Yes, we got home on the Fourth of July.  Fact: One good thing about raising your kids with low expectations is that it doesn't take much to make them happy.  The girls wanted to see the fireworks last night, but Eric and I weren't in the mood to head to the port and fight the crowds and then fight our way home again.  So we went to my in-laws' house.  They have a sort of view of the river, meaning you can't see the river at all, but you can see the larger of the fireworks as they're being shot out into the air.  PLUS you can also see all the illegal fireworks being lit up all over the valley.  The girls were happy with this plan.  Johanna even announced it was her best Fourth of July EVER.

Seriously, childhood deprivation.  I'm telling you, that's where it's at.

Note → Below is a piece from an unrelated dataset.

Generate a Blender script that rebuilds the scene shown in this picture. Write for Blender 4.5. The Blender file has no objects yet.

I've spent the majority of this day doing laundry.  Boring.  It was a relief to go into work at 1 p.m.  Everyone seemed pleased that I wasn't eaten by a bear, so that was nice.  I mean, what more could you want from your coworkers?

New Order, Bizarre Love Triangle.  Because I feel fine and I feel good, I'm feeling like I never should.  (Wow, this video is sort of awesome.  What the heck is going on here?  Is that guy falling or jumping on a trampoline?  Oh, 1980s!  I'm so glad I don't have to relive you ever again.)

Monday, July 2, 2012

Climbing through tomorrow

True story: I've been a law abiding citizen since Thursday.

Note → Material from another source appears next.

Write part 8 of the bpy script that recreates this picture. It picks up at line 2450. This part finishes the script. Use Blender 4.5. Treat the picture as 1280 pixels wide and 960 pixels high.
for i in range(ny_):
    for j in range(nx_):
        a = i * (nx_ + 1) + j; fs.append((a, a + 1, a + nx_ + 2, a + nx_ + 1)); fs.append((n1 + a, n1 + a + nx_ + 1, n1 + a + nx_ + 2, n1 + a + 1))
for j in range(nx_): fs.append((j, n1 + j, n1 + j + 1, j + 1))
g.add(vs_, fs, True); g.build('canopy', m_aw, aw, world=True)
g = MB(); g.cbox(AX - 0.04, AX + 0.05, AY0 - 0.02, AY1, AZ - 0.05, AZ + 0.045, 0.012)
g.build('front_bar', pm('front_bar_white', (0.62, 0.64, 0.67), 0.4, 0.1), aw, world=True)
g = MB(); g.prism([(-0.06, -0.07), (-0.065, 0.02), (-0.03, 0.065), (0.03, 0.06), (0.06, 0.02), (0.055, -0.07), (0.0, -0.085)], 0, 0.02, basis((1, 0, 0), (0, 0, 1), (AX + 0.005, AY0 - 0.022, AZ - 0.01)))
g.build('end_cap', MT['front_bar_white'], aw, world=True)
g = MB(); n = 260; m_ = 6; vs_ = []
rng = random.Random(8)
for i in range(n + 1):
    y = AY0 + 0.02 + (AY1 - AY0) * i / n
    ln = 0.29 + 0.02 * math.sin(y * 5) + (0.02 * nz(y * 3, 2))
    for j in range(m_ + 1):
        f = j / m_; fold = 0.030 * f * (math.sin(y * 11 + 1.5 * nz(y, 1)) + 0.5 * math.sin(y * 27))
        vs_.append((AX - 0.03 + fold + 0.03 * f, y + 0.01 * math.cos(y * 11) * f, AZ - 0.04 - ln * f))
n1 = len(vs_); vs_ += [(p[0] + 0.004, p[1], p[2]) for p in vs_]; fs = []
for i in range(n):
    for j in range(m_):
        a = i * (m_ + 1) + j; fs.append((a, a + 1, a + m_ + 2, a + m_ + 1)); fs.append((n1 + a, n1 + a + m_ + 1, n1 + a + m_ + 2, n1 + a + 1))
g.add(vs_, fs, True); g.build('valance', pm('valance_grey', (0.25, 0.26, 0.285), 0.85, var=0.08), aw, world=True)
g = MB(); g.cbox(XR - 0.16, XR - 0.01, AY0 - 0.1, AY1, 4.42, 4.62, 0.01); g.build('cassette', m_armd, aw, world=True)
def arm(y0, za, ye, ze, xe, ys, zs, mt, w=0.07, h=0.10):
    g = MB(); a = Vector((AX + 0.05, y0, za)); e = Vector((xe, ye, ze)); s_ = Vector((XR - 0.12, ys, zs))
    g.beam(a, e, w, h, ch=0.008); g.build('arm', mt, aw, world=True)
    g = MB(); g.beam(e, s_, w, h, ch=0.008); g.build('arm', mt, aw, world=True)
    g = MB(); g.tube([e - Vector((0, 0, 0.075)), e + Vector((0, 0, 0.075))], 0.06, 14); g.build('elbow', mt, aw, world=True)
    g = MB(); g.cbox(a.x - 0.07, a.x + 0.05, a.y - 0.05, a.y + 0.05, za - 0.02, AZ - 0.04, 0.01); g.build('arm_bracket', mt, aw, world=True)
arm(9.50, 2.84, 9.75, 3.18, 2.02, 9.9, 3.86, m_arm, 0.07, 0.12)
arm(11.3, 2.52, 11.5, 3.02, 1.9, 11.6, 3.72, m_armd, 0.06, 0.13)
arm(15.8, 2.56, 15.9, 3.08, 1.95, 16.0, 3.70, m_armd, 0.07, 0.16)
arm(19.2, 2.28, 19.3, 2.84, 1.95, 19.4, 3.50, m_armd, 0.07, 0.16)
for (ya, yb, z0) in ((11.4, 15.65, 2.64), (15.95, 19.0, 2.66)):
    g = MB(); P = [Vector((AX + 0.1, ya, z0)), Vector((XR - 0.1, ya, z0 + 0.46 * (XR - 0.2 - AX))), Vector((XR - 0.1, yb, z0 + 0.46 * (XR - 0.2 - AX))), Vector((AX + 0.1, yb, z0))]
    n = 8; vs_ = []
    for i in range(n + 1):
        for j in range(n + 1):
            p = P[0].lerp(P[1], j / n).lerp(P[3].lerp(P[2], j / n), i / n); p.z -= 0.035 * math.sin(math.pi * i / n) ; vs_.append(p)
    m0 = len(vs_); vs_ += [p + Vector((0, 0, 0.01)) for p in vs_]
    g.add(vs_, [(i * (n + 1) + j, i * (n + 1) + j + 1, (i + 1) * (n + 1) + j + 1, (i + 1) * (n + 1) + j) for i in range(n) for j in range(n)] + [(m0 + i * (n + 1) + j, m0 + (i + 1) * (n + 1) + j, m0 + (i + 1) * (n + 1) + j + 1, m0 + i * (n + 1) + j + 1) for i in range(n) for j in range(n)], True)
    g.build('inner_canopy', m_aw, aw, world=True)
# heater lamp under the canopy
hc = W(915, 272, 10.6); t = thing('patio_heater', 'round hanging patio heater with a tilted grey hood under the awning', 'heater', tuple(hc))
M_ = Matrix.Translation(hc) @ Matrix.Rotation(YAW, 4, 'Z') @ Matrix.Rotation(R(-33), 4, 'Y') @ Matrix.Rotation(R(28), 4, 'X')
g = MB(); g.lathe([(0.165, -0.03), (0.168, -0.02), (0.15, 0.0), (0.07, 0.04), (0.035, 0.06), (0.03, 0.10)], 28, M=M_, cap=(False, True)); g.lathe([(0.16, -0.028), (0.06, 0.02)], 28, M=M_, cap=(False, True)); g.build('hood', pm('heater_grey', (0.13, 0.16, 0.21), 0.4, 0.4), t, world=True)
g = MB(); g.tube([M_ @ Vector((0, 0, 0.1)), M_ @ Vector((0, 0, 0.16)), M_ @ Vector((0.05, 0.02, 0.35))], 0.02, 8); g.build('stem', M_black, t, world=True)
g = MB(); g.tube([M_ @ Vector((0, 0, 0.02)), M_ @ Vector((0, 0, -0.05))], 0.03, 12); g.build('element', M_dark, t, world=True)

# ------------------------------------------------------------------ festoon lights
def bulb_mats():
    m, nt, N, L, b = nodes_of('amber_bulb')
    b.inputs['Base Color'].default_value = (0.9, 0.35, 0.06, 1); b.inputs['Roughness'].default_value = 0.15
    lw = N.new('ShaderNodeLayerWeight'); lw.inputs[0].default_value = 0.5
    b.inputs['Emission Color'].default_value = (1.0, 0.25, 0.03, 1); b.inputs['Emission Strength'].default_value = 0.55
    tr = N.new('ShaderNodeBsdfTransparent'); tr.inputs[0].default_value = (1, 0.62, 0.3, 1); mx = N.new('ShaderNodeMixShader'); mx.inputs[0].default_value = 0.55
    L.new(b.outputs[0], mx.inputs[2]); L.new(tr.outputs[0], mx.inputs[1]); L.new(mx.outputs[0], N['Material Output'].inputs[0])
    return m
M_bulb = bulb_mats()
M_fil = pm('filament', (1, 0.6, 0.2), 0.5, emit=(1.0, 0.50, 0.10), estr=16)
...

I got pulled over for speeding, that's why.  By Officer Princess.  That's what Abby thought the officer said when he introduced himself, anyway.  I think it has a nice ring to it.

The scene: The road
Me: CRAP.
Abby: What?
Me: I'm totally speeding.  And there's a cop.  And crap, I'm going to get pulled over.
Abby: He's not pulling out.
Me: He's pulling out.
Abby: His lights aren't flashing.
Me: His lights are flashing.  SHIT!
Abby: MOTHER.  Johanna is in the back.  I didn't learn that word until fourth grade.  This is unacceptable.
Me: [Abashed] Shit, you're totally right.
Side Note: Just kidding.  I apologized.  Curse-free.

The scene: My pulled over car
Officer: Hello, I'm Officer Princess.  You were speeding back there, and I think you realized it because you tapped your brakes.
Me: Yes.
Officer: Are you late?  Is there an emergency?
Me: I'm late for work.  I start at 1 p.m. and I have to take my girls to my parents' house.
Officer: Where do you work?
Me: The paper.  Ironically, I'm the one who typesets the weekly police and sheriff logs.
Side Note: I actually did not say that, but it would have been AWESOME had I thought of it at the time.  Probably.  Maybe.  Perhaps not.
Officer: May I see your license and registration?
Me: Yes.
Officer: What's your record like?
Me: Well... this is the first time I've been pulled over for speeding.
Officer: [Mildly shocked and slightly disbelieving] I see.  Excuse me.

The Scene: Still my pulled over car
Abby: What IS your driving record like?
Me: It's actually really good.  I got pulled over in college when someone stole my license plates at that church camp I was working at, and then maybe ten or eleven years ago I got flagged over... oh crap, I think that was for speeding too.  I'M A LIAR.
Abby: You need to breathe.
Side Note: I can't actually remember what Abby said.  It was probably very witty, though.

The Scene: Yet again my pulled over car
Officer: You're record is clean.  I want to remind you to slow down.
Me: I totally will.  My heart is beating so fast.
Officer: Have a safe day.
Me: Thank you.  You too.
Abby: You were giggling.  I could tell you were stressed out.
Me: TOTALLY.

End scene.

Hey, you know what, though?  It's a good public safety reminder.  For me, I mean.  I called Eric to tell him my story and he was all, you do drive too fast, and I was all, yeah, I don't always pay attention.  But I was paying attention today, just in case I passed Officer Princess again.  I think he'd be proud of me.

Linkin Park, I'll Be Gone.  I don't know of any songs about getting pulled over, so I'm picking another favorite from LIVING THINGS.  Why are all the songs in caps on this album, by the way?  This is sort of a sad song.  But awesome.  "Stars are slipping down."  I love you, Linkin Park.